◆ Task objective
Write out the complete material exactly as it stands.

- - -

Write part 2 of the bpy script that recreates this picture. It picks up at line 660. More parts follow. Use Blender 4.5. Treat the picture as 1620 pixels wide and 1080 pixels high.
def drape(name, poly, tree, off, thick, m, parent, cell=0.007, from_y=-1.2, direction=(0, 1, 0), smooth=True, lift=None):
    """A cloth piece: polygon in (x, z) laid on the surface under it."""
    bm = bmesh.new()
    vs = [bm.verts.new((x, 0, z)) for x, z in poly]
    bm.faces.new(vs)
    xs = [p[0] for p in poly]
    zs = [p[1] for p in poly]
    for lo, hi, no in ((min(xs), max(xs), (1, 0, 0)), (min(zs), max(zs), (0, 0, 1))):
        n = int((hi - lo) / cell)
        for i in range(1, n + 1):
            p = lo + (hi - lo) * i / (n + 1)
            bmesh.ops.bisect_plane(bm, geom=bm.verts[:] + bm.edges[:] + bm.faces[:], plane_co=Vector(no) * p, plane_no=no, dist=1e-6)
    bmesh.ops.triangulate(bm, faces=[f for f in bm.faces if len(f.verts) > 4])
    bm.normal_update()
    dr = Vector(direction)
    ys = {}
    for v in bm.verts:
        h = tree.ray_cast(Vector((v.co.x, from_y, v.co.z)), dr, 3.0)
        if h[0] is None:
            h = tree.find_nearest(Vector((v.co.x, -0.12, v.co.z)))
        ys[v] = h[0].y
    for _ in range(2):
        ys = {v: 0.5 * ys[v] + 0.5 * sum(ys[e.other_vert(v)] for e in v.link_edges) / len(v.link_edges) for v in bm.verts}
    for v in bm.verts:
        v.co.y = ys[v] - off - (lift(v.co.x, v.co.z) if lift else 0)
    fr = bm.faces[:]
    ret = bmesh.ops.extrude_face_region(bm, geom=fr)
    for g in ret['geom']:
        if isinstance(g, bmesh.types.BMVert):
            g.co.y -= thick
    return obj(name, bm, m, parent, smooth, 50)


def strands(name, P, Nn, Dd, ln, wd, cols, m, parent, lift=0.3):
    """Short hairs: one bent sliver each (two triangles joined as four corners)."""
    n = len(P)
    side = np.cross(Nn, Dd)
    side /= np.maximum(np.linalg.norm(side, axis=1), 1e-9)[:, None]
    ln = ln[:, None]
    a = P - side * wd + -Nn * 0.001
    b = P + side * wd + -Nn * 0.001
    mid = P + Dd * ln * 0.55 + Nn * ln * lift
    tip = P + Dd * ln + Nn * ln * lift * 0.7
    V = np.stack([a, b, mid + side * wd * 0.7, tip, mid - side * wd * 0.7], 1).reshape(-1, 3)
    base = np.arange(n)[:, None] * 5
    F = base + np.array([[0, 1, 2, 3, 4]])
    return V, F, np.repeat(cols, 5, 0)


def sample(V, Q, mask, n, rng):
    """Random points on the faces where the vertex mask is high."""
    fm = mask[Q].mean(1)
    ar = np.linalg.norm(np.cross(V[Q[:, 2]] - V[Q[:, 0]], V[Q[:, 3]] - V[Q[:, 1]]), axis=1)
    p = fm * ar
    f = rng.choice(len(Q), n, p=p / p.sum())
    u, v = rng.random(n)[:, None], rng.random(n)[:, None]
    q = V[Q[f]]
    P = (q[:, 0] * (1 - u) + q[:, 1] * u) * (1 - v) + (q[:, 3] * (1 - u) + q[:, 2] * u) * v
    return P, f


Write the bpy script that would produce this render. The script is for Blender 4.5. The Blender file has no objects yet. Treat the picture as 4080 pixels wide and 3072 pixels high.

- - -

◆ In response
Write part 2 of the bpy script that recreates this picture. It picks up at line 660. More parts follow. Use Blender 4.5. Treat the picture as 1620 pixels wide and 1080 pixels high.
def drape(name, poly, tree, off, thick, m, parent, cell=0.007, from_y=-1.2, direction=(0, 1, 0), smooth=True, lift=None):
    """A cloth piece: polygon in (x, z) laid on the surface under it."""
    bm = bmesh.new()
    vs = [bm.verts.new((x, 0, z)) for x, z in poly]
    bm.faces.new(vs)
    xs = [p[0] for p in poly]
    zs = [p[1] for p in poly]
    for lo, hi, no in ((min(xs), max(xs), (1, 0, 0)), (min(zs), max(zs), (0, 0, 1))):
        n = int((hi - lo) / cell)
        for i in range(1, n + 1):
            p = lo + (hi - lo) * i / (n + 1)
            bmesh.ops.bisect_plane(bm, geom=bm.verts[:] + bm.edges[:] + bm.faces[:], plane_co=Vector(no) * p, plane_no=no, dist=1e-6)
    bmesh.ops.triangulate(bm, faces=[f for f in bm.faces if len(f.verts) > 4])
    bm.normal_update()
    dr = Vector(direction)
    ys = {}
    for v in bm.verts:
        h = tree.ray_cast(Vector((v.co.x, from_y, v.co.z)), dr, 3.0)
        if h[0] is None:
            h = tree.find_nearest(Vector((v.co.x, -0.12, v.co.z)))
        ys[v] = h[0].y
    for _ in range(2):
        ys = {v: 0.5 * ys[v] + 0.5 * sum(ys[e.other_vert(v)] for e in v.link_edges) / len(v.link_edges) for v in bm.verts}
    for v in bm.verts:
        v.co.y = ys[v] - off - (lift(v.co.x, v.co.z) if lift else 0)
    fr = bm.faces[:]
    ret = bmesh.ops.extrude_face_region(bm, geom=fr)
    for g in ret['geom']:
        if isinstance(g, bmesh.types.BMVert):
            g.co.y -= thick
    return obj(name, bm, m, parent, smooth, 50)


def strands(name, P, Nn, Dd, ln, wd, cols, m, parent, lift=0.3):
    """Short hairs: one bent sliver each (two triangles joined as four corners)."""
    n = len(P)
    side = np.cross(Nn, Dd)
    side /= np.maximum(np.linalg.norm(side, axis=1), 1e-9)[:, None]
    ln = ln[:, None]
    a = P - side * wd + -Nn * 0.001
    b = P + side * wd + -Nn * 0.001
    mid = P + Dd * ln * 0.55 + Nn * ln * lift
    tip = P + Dd * ln + Nn * ln * lift * 0.7
    V = np.stack([a, b, mid + side * wd * 0.7, tip, mid - side * wd * 0.7], 1).reshape(-1, 3)
    base = np.arange(n)[:, None] * 5
    F = base + np.array([[0, 1, 2, 3, 4]])
    return V, F, np.repeat(cols, 5, 0)


def sample(V, Q, mask, n, rng):
    """Random points on the faces where the vertex mask is high."""
    fm = mask[Q].mean(1)
    ar = np.linalg.norm(np.cross(V[Q[:, 2]] - V[Q[:, 0]], V[Q[:, 3]] - V[Q[:, 1]]), axis=1)
    p = fm * ar
    f = rng.choice(len(Q), n, p=p / p.sum())
    u, v = rng.random(n)[:, None], rng.random(n)[:, None]
    q = V[Q[f]]
    P = (q[:, 0] * (1 - u) + q[:, 1] * u) * (1 - v) + (q[:, 3] * (1 - u) + q[:, 2] * u) * v
    return P, f


Write the bpy script that would produce this render. The script is for Blender 4.5. The Blender file has no objects yet. Treat the picture as 4080 pixels wide and 3072 pixels high.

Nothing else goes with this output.